Property Price Increase
4.2% price increase in August 2019
The following residential property price indices were updated in the third quarter of 2019 (all figures show latest year-on-year percentage change):
- The Ministry of Public Works (Fomento) +3.1% in the second quarter, based on official valuations
- The National Institute of Statistics (INE) index +5.3% in the second quarter, based on data from the Land Registry
- The Spanish Land Registrars’ Association +8.3% in the second quarter, using their ‘repeat sale’ methodology
- The Association of Spanish Notaries index -1%% in July
- The Tinsa index based on property valuations carried out by the company +2.8% in August
- The Idealista.com (property portal) resale asking price index +4.2% in September
This latest data as illustrated in the chart above shows that house prices are still rising according to all sources except the notaries (the most volatile index, as it happens), but all agree that the trend is downwards. This could be a blip but all of them show prices growing at a lower rate than before.
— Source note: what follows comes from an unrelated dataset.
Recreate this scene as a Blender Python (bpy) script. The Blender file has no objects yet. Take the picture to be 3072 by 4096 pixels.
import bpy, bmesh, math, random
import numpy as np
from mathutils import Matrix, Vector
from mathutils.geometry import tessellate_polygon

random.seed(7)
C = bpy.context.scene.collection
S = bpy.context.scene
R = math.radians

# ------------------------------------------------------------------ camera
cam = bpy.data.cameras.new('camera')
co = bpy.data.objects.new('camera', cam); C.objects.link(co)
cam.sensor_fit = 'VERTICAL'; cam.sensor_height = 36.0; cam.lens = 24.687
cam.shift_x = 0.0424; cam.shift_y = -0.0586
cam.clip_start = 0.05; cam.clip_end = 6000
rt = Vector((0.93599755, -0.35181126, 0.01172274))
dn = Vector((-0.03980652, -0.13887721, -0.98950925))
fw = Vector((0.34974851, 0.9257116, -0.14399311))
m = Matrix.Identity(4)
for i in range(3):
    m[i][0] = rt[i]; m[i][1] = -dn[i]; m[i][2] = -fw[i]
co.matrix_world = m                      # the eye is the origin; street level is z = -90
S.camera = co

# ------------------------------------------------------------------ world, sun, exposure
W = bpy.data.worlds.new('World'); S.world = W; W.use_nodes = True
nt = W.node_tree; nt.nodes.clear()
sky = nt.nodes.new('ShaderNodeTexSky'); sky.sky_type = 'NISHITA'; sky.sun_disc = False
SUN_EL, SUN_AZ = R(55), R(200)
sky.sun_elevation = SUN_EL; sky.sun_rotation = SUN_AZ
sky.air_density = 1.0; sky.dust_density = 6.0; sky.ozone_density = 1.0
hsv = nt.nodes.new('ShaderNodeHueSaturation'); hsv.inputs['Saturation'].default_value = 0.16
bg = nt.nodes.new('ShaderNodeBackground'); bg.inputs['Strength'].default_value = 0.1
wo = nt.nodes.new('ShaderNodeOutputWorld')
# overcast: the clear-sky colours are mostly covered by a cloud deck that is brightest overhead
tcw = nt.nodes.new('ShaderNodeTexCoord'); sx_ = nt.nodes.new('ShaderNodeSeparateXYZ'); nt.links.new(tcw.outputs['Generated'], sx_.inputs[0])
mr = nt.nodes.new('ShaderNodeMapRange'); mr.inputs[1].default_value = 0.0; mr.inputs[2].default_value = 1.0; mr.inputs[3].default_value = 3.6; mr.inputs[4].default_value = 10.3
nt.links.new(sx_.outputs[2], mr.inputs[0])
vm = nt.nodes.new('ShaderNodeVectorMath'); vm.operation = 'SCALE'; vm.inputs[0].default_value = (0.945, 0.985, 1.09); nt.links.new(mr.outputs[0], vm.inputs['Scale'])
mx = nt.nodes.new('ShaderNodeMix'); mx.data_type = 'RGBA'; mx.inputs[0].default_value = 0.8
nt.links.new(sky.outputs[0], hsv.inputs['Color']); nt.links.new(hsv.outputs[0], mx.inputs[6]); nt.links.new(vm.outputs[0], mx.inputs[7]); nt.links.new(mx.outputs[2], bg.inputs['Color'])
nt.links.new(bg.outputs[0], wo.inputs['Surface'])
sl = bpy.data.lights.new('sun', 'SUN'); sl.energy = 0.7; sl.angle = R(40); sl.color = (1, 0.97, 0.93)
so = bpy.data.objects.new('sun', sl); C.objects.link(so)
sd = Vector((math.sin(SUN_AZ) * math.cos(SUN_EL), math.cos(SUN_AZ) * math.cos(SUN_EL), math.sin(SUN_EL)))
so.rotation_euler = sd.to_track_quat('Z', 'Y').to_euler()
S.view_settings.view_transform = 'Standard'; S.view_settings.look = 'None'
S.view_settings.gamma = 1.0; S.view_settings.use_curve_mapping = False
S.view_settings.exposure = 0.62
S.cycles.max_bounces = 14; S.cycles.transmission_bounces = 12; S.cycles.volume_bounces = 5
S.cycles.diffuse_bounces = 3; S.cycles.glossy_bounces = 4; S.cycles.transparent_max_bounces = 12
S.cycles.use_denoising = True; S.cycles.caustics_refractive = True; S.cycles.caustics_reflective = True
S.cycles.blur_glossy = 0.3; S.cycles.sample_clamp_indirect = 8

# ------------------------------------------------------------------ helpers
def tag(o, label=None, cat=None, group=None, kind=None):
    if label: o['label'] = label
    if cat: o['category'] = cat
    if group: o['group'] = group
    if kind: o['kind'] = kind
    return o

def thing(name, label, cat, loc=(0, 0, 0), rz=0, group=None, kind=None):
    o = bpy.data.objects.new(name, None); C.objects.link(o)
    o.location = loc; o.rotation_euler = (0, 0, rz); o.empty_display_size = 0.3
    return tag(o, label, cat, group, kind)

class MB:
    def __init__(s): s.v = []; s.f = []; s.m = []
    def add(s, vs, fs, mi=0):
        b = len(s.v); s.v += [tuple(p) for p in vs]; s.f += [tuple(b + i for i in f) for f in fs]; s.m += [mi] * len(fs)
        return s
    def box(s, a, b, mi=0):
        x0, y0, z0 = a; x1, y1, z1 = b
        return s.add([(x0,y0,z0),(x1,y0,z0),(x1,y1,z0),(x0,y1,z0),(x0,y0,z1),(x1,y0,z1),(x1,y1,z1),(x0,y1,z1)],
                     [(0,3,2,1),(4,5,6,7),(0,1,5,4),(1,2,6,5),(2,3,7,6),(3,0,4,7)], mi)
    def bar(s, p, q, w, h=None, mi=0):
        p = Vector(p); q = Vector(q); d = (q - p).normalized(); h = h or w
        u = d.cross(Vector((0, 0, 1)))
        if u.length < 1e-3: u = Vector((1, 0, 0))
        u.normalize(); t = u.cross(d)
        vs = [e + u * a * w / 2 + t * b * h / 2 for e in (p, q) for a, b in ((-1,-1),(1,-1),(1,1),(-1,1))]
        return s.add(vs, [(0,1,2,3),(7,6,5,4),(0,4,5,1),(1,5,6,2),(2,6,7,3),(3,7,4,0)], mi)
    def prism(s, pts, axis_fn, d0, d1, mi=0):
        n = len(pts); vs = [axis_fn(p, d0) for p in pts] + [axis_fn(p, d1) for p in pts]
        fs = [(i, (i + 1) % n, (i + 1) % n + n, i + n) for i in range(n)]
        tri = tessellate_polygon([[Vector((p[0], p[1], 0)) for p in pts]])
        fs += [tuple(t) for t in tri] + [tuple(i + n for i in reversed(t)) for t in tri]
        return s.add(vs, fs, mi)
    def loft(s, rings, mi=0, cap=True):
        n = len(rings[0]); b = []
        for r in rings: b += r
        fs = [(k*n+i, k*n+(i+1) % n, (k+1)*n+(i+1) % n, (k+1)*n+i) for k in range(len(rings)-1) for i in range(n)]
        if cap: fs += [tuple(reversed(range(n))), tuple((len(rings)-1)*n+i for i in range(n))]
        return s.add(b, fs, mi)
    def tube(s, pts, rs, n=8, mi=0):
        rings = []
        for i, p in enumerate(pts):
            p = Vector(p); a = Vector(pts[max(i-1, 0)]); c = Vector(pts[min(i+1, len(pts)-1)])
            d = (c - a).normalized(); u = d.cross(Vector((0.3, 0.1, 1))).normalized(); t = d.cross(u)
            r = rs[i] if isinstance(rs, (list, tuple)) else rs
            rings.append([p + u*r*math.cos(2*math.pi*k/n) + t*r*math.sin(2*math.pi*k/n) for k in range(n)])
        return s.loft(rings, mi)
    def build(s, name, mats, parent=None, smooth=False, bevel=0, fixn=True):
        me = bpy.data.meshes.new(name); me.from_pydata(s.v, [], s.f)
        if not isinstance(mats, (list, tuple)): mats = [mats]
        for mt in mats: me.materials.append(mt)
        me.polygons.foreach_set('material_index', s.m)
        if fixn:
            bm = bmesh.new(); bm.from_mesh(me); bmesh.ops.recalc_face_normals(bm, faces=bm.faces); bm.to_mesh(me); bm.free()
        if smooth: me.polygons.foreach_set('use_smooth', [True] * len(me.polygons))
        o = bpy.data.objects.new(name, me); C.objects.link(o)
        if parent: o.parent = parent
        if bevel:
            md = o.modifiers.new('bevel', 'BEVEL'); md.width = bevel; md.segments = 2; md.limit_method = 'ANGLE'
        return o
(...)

Why might Spanish house prices be cooling, if they are? The Spanish property market is sailing into various global and local headwinds, but one big reason might be slowing demand, with home sales falling 18.6% in June and 20.8% in July, according to the Association of Spanish Notaries.
The global ratings agency S&P forecast that Spanish house price growth will fall from a forecast 5.5% this year to 3.3% in 2022, mainly because of a deterioration in housing affordability that will limit the potential for future price increases. They expect demand to stay strong.